Petitioner contends he is entitled to a credit on the maximum as well as the minimum length of his sentence. Respondent claims petitioner has been properly credited with all time to which he is entitled.

Since petitioner has not raised the credit claim in any state court and since it appears that resort to the North Carolina courts would not be futile, In re Sellers, 234 N.C. 648, 68 S.E.2d 308 (1951), State v. Weaver, 264 N.C. 681, 142 S.E.2d 633 (1965) 4, the Court is of *236the opinion that appropriate federal-state relations and proper regard for state processes require that the petitioner first be required to present this allegation to the State courts.

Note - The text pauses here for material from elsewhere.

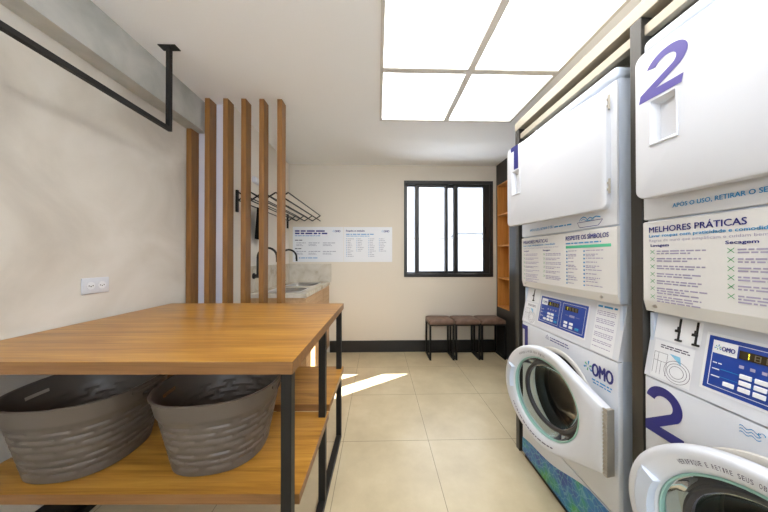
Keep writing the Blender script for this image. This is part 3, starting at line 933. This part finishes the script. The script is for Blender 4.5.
# ============================================================ SLATS
sl_lab = ['shortest wooden slat of the screen, against the concrete wall below the beam',
          'wooden slat of the screen just right of the concrete beam end, second from the wall',
          'third wooden slat of the screen counted from the concrete wall',
          'fourth wooden slat of the screen, with the black drying rack bracket showing on its left',
          'fifth wooden slat of the screen, last but one towards the room',
          'wooden slat at the free right end of the screen, beside the wall posters']
for i in range(6):
    x = -1.531 + .1435*i
    o = obj('wooden_slat', B(-.019, .019, -.043, .043, 0, 2.333 if i == 0 else 2.579, .001), M_slat)
    o.location = (x+.019, 2.073, 0)
    tag(o, sl_lab[i], 'wooden slat', 'vertical slats of the wooden screen')

# ============================================================ SINK CORNER
sc_ = thing('sink_cabinet', 'light wooden base cabinet in the far left corner under the marble worktop', 'cabinet', (-1.218, 2.345, 0))
bm = B(0, .535, 0, 1.105, .08, .925, .001)
obj('carcass', bm, M_cab, sc_)
obj('kickboard', B(0, .50, .02, 1.105, 0, .079), M_base, sc_)
for k in range(3):
    dd = obj('door', B(.5355, .55, .003+k*.367, .366+k*.367, .09, .918, .002), M_cab, sc_)
# worktop with two sink openings
Xw0, Xw1, Yw0, Yw1 = -1.218, -.662, 2.328, 3.453
sinks = [(-1.08, -.76, 2.42, 2.76), (-1.08, -.76, 2.96, 3.30)]
bm = bmesh.new()
ys = [Yw0, sinks[0][2], sinks[0][3], sinks[1][2], sinks[1][3], Yw1]
for k in range(5):
    if k in (1, 3):
        box(bm, Xw0, -1.08, ys[k], ys[k+1], .926, .966); box(bm, -.76, Xw1, ys[k], ys[k+1], .926, .966)
    else: box(bm, Xw0, Xw1, ys[k], ys[k+1], .926, .966)
ct = obj('marble_worktop', bm, M_marble)
tag(ct, 'pale veined marble worktop with two sink cutouts in the far left corner', 'worktop')
bm = B(-1.219, -1.204, 2.328, 3.437, .967, 1.215, .001)
tag(obj('marble_backsplash', bm, M_marble), 'pale marble backsplash along the side wall behind the taps', 'backsplash')
bm = B(-1.219, -.64, 3.438, 3.454, .967, 1.215, .001)
tag(obj('marble_backsplash', bm, M_marble), 'pale marble backsplash on the window wall under the left poster', 'backsplash')
for k, (x0, x1, y0, y1) in enumerate(sinks):
    t = thing('sink', ['stainless steel sink nearer the table, sunk in the marble worktop', 'stainless steel sink nearer the window wall, sunk in the marble worktop'][k], 'sink', ((x0+x1)/2, (y0+y1)/2, .966), 0, 'pair of steel sinks')
    hx, hy = (x1-x0)/2, (y1-y0)/2
    def rr(h1, h2, z, r=.04):
        P = []
        for (cx, cy, a0) in ((h1-r, h2-r, 0), (-h1+r, h2-r, PI/2), (-h1+r, -h2+r, PI), (h1-r, -h2+r, 1.5*PI)):
            for i in range(6):
                a = a0+PI/2*i/5; P.append((cx+r*math.cos(a), cy+r*math.sin(a), z))
        return P
    bm = loft(bmesh.new(), [rr(hx+.012, hy+.012, .0006, .012), rr(hx+.012, hy+.012, .003, .012), rr(hx-.002, hy-.002, .003), rr(hx-.006, hy-.006, -.002), rr(hx-.012, hy-.012, -.03), rr(hx-.014, hy-.014, -.035)], False, False)
    b = bmesh.new()
    bowl = loft(bm, [rr(hx-.014, hy-.014, -.0351), rr(hx-.02, hy-.02, -.036)], False, True)
    obj('bowl', bowl, M_steel, t, smooth=True)
    obj('drain', ring([(.03, 0), (.026, .003), (.012, .001), (.001, .001)], 0, 0, 24), M_blk, t)
    dr = [c for c in t.children if c.name.startswith('drain')][0]; dr.rotation_euler = (PI/2, 0, 0); dr.location = (0, 0, -.034)
for k, y in enumerate((2.45, 3.03)):
    t = thing('tap', ['black gooseneck wall tap seen between the wooden slats, nearer one', 'black gooseneck wall tap arching right of the last slat, before the poster'][k], 'tap', (-1.165, y, 1.13), 0, 'black gooseneck taps')
    pts = [(0, 0, -.02+.19*i/5) for i in range(6)] + [(.0935-.0935*math.cos(a), 0, .17+.0935*math.sin(a)) for a in [PI*i/12 for i in range(1, 12)]]
    pts += [(.187, 0, .150), (.187, 0, .125)]
    obj('spout', tube(bmesh.new(), pts, .011, 12), M_blk, t, smooth=True)
    obj('base', tube(bmesh.new(), [(-.0385, 0, -.01), (-.032, 0, -.01), (-.03, 0, -.01), (.0, 0, -.01), (.012, 0, -.01)], [.030, .030, .018, .018, .018], 16), M_blk, t, smooth=True)
    obj('lever', tube(bmesh.new(), [(0, -.005, -.012), (0, -.04, -.02), (0, -.07, -.018)], .008, 10), M_blk, t, smooth=True)
    t = thing('soap_valve', ['small black knob on the marble worktop by the nearer tap', 'small black knob on the marble worktop by the farther tap'][k], 'knob', (-1.13, y+.02, .9665), 0, 'small black knobs on the worktop')
    obj('stem', tube(bmesh.new(), [(0, 0, 0), (0, 0, .012), (0, 0, .013), (0, 0, .05)], [.018, .018, .008, .008], 14), M_blk, t, smooth=True)
    obj('cap', tube(bmesh.new(), [(0, 0, .0505), (0, 0, .062)], .014, 14), M_blk, t, smooth=True)

# wall drying rack: two scissor arms joined by rods
RX0, RX1, RZ = -1.200, -.775, 1.825
dk = thing('drying_rack', 'black extending scissor drying rack on the side wall above the taps', 'drying rack', (-1.219, 2.175, RZ))
NP = 4; L = (RX1-RX0)/NP; hz = .035
for y in (0, 1.20):
    obj('wall_bracket', B(0.0, .018, y-.012, y+.012, -.135, .055, .002), M_blk, dk)
    bm = bmesh.new()
    for k in range(NP):
        xa = .02 + k*L; xb = xa + L
        tube(bm, [(xa, y-.004, -hz), (xb, y-.004, hz)], .0065, 6); tube(bm, [(xa, y+.004, hz), (xb, y+.004, -hz)], .0065, 6)
    obj('scissor_arm', bm, M_blk, dk)
for k in range(NP+1):
    for zz in (hz, -hz):
        obj('rod', tube(bmesh.new(), [(.02+k*L, 0, zz), (.02+k*L, 1.20, zz)], .0055, 6), M_blk, dk)
# cloth hung over an inner rod
bm = bmesh.new()
cx0, ycl = .02+L*0, .27
A = []
for j in range(15):
    row = []
    for i in range(13):
        f = j/14; yy = ycl + (i/12-.5)*(.10+.09*f); zz = .0 - .31*f
        row.append(bm.verts.new((.030+.012*math.sin(i*1.3)*f + .0, yy, zz)))
    A.append(row)
for r0, r1 in zip(A, A[1:]):
    for i in range(12): bm.faces.new((r0[i], r0[i+1], r1[i+1], r1[i]))
bmesh.ops.solidify(bm, geom=bm.faces[:], thickness=.006)
o = obj('cloth', bm, M_cloth, smooth=True); o.location = (-1.219+.03, 2.20, RZ-hz-.006)
tag(o, 'black cloth hanging from the drying rack, seen between two slats', 'cloth')
t = thing('emergency_light', 'small white emergency light box high on the side wall, seen between slats', 'emergency light', (-1.219, 2.44, 2.03))
obj('housing', B(0, .035, 0, .12, 0, .055, .006, 3), M_white, t, smooth=True)
obj('lens', B(.0355, .040, .01, .11, .008, .047, .001), M_paper, t)

# ============================================================ POSTERS
def poster(x0, x1, label, kind):
    t = thing('wall_poster', label, 'poster', (x0, YB, 1.238), 0, 'white laundry posters on the window wall')
    w = x1-x0; h = .482
    obj('sheet', B(0, w, -.004, -.0005, 0, h), M_poster, t)
    F = lambda u, z: (u, -.0052, z)
    sb, sg_ = M_softblue, M_softgrey
    def add(name, m, fn_):
        bm = bmesh.new(); fn_(bm); obj(name, bm, m, t)
    if kind == 0:
        add('heading', M_navy, lambda bm: (words(bm, .03, .415, .43, .020, F), words(bm, .03, .382, .44, .020, F)))
        add('subheading', sb, lambda bm: words(bm, .03, .355, .35, .010, F))
        for zt, z in ((.293, .257), (.178, .140)):
            add('section_title', M_txtd, lambda bm: words(bm, .03, zt, .10, .011, F))
            for x, l in ((.05, .13), (.215, .16), (.41, .18)):
                add('small_print', sg_, lambda bm: (words(bm, x, z, l, .010, F), words(bm, x, z-.022, l*.6, .007, F), words(bm, x, z-.036, l*.7, .007, F)))
        add('footer', M_navy, lambda bm: splash(bm, .048, .055, .018, F, (0, 0)))
        add('footer', sb, lambda bm: words(bm, .085, .050, .26, .012, F))
    else:
        add('heading', M_navy, lambda bm: put_text(bm, 'Respeite os símbolos', .035, .410, .255, .032, F, .03))
        add('subheading', sb, lambda bm: (words(bm, .035, .375, .38, .013, F), words(bm, .035, .352, .32, .009, F)))
        for x in (.05, .19, .355, .50):
            n_ = 11 if x in (.05, .355) else 8
            add('symbol_column', sb, lambda bm: [quad(bm, x-.012, x-.004, .315-.024*k, .325-.024*k, F) for k in range(n_)])
            add('small_print', sg_, lambda bm: [words(bm, x+.006, .315-.024*k, .04+.05*random.random(), .007, F) for k in range(n_)])
    bm = bmesh.new(); omo_logo(bm, w-.145, .405, .105, .038, F, 0, 1, 1)
    obj('logo', bm, None, t, mats=[M_navy, sb])
M_softblue = mat('soft_blue_print', (110, 160, 205), .5); M_softgrey = mat('soft_grey_print', (160, 162, 176), .5)
poster(-1.167, -.478, 'left white laundry poster with two heading lines, over the marble backsplash', 0)
poster(-.474, .196, 'right white laundry poster headed Respeite os símbolos, beside the window', 1)

# ============================================================ HANGING RAIL
hr = thing('hanging_rail', 'black square metal garment rail hung from the ceiling by the left wall', 'garment rail', (-1.27, 0, 2.081))
s = .0115
obj('rail', B(-s, s, -.75, 1.5565, -s, s, .001), M_blk, hr)
for y in (1.545, -.736):
    p = obj('post', B(-s, s, y-s, y+s, s+.0003, .4925, .001), M_blk, hr)
    obj('ceiling_flange', B(-.052, .052, y-.023, y+.023, .493, .4985, .001), M_blk, p)

# ============================================================ SOCKET
so = thing('wall_socket', 'white double electrical socket on the concrete wall above the table', 'socket', (XL, 1.332, 1.106))
obj('plate', B(.0004, .010, 0, .13, 0, .085, .003, 3), M_white, so, smooth=True)
for k, y in enumerate((.038, .092)):
    bm = bmesh.new()
    q = tube(bm, [(.0102, y, .043), (.0118, y, .043)], .020, 24)
    o = obj('outlet', q, M_paper, so)
    bm = bmesh.new()
    for dy, dz in ((-.009, 0), (.009, 0), (0, -.004)): tube(bm, [(.0119, y+dy, .043+dz), (.0126, y+dy, .043+dz)], .0028, 8)
    obj('pin_hole', bm, M_rubber, o)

Giles, et al. v. State of Maryland, 386 U.S. 66, 87 S.Ct. 793, 17 L.Ed.2d 737 (1967); Ganger v. Peyton, 379 F.2d 709, 710-711 (4 Cir. 1967); United States ex rel. Roberts v. La Vallee, 373 F.2d 49 (2 Cir. 1967); Tyler v. Croom, 264 F.Supp. 415 (E.D.N.C.1967). Now, therefore,

It is ordered that the application for a writ of habeas corpus be and it is hereby denied.

. The crime of common law robbery is a lesser included offense of the crime for which petitioner was originally tried. State v. Stewart, 255 N.C. 571, 122 S.E. 2d 355 (1961).

. See Klopfer v. State of North Carolina, 386 U.S. 213, 87 S.Ct. 988, 18 L.Ed.2d 1 (1967), for a discussion of North Carolina’s procedural device known as “nolle prosequi”.

. “All prisoners [except those serving a life sentence] shall be eligible to have their cases considered for parole when they have served a fourth of their sentence, if their sentence is determinate, and a fourth of their minimum sentence, if their sentence is indeterminate * * N.C.Gen.Stat. § 148-58.

. In Weaver the North Carolina Supreme Court held that where a defendant receives the maximum sentence at retrial upon his conviction of a lesser offense, he is entitled to credit for time served under his original conviction. Lassiter received a term of ten years, the maximum prescribed for common law robbery, *236State v. Stewart, 255 N.C. 571, 122 S. E.2d 355 (1961); In re Sellers, 234 N.C. 648, 68 S.E.2d 308 (1951). He has not received full credit on the maximum length of his sentence for time previously served for armed robbery.